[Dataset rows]
** START **
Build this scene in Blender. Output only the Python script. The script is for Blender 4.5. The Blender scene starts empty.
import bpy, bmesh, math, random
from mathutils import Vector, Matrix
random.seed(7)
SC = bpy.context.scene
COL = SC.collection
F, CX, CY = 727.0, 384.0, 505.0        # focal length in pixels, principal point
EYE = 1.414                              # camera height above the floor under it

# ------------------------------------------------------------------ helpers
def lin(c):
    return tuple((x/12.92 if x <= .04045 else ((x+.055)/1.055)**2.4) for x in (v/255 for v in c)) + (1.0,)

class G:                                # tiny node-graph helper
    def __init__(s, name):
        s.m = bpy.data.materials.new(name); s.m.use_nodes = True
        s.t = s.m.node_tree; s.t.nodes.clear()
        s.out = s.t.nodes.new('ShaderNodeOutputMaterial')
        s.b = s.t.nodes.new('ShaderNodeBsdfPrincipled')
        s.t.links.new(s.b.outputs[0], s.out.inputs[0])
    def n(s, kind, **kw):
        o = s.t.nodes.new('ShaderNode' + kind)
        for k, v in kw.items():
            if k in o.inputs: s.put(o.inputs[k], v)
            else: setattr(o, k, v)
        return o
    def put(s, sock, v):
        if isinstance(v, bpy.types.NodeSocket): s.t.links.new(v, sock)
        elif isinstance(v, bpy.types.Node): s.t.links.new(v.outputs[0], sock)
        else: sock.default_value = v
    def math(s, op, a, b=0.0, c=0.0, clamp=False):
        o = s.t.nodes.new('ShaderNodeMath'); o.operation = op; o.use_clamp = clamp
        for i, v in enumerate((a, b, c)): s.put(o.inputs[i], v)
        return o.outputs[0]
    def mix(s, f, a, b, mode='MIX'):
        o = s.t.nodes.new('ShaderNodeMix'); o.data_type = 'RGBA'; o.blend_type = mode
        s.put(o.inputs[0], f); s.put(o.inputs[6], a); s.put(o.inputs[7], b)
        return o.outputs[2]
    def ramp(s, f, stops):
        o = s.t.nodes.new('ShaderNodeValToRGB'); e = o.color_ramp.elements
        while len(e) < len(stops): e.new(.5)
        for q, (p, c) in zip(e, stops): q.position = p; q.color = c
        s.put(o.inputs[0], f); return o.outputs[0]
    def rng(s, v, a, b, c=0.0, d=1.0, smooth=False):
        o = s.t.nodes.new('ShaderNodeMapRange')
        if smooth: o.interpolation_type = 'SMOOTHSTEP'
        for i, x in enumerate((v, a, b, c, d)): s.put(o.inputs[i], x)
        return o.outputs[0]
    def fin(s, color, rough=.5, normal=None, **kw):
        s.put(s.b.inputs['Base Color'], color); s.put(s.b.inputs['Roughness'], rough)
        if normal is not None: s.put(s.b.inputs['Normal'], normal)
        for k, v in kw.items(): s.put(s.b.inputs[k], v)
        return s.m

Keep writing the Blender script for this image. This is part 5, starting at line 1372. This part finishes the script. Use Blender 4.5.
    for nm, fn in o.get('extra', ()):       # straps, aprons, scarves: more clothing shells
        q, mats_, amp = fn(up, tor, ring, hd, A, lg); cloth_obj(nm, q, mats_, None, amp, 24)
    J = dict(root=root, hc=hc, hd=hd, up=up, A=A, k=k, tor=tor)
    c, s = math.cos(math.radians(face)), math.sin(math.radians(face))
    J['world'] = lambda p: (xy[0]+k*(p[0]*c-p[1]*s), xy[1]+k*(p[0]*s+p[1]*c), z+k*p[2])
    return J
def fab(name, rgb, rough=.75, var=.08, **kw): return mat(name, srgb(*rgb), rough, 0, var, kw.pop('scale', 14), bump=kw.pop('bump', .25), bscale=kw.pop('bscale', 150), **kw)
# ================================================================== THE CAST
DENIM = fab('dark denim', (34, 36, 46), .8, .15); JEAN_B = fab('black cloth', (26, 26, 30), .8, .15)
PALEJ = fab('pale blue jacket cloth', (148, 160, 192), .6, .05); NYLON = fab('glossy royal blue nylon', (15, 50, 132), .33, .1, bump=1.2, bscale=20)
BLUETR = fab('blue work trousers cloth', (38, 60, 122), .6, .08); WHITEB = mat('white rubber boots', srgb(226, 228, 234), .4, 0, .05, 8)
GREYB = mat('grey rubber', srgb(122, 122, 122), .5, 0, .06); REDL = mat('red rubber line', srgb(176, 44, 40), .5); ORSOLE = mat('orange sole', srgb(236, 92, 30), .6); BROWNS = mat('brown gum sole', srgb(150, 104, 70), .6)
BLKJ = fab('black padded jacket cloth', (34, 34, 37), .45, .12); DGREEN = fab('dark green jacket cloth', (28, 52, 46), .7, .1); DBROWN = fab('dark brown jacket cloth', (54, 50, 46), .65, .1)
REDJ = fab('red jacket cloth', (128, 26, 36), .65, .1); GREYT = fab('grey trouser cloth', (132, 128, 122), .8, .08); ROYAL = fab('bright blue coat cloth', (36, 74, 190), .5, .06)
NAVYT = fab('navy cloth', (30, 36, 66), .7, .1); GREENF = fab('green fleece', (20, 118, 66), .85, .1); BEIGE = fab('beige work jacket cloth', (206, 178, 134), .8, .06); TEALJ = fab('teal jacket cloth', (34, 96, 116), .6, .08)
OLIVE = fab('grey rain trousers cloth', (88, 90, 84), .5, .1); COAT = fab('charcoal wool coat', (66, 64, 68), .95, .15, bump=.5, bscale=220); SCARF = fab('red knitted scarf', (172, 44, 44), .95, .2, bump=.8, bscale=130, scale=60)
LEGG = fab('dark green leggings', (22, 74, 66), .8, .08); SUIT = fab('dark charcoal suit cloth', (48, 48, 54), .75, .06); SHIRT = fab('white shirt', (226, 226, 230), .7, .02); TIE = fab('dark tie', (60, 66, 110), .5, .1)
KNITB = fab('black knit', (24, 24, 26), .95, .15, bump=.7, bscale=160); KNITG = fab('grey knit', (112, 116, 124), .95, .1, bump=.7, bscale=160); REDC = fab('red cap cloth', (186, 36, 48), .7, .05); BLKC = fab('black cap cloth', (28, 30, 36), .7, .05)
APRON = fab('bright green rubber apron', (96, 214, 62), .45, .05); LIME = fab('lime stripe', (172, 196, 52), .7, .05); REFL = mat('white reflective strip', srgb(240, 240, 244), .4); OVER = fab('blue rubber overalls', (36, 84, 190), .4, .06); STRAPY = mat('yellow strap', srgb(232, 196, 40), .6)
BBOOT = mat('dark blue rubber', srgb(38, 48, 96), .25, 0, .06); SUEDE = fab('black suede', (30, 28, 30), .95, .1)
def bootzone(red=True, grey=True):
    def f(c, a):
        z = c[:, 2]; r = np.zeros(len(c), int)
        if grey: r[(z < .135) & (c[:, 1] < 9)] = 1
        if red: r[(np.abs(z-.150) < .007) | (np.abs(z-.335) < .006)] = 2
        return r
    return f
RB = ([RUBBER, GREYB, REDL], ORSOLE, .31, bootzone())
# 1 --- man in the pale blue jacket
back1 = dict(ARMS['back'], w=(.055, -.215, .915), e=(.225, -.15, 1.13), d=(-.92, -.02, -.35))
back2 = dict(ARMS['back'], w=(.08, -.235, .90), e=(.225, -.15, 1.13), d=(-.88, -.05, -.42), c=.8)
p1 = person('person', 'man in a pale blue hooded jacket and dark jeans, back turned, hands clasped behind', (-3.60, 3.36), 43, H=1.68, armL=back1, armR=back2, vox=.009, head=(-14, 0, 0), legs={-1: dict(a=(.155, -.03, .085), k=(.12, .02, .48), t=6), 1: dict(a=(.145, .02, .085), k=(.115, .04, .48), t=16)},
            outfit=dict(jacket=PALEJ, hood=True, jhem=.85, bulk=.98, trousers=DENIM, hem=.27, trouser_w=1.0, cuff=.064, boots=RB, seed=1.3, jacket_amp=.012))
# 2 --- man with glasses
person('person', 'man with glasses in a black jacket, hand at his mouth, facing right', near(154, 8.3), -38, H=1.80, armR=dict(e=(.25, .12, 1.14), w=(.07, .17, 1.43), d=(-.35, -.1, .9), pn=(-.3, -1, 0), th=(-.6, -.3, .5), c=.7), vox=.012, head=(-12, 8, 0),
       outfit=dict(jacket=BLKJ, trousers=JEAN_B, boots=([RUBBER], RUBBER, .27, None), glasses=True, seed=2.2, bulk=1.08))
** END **
- _Exercise goal_
Among the entries, how many lines include the word "Blender"? Answer with a single number and nothing further.

- _Response for this exercise_
2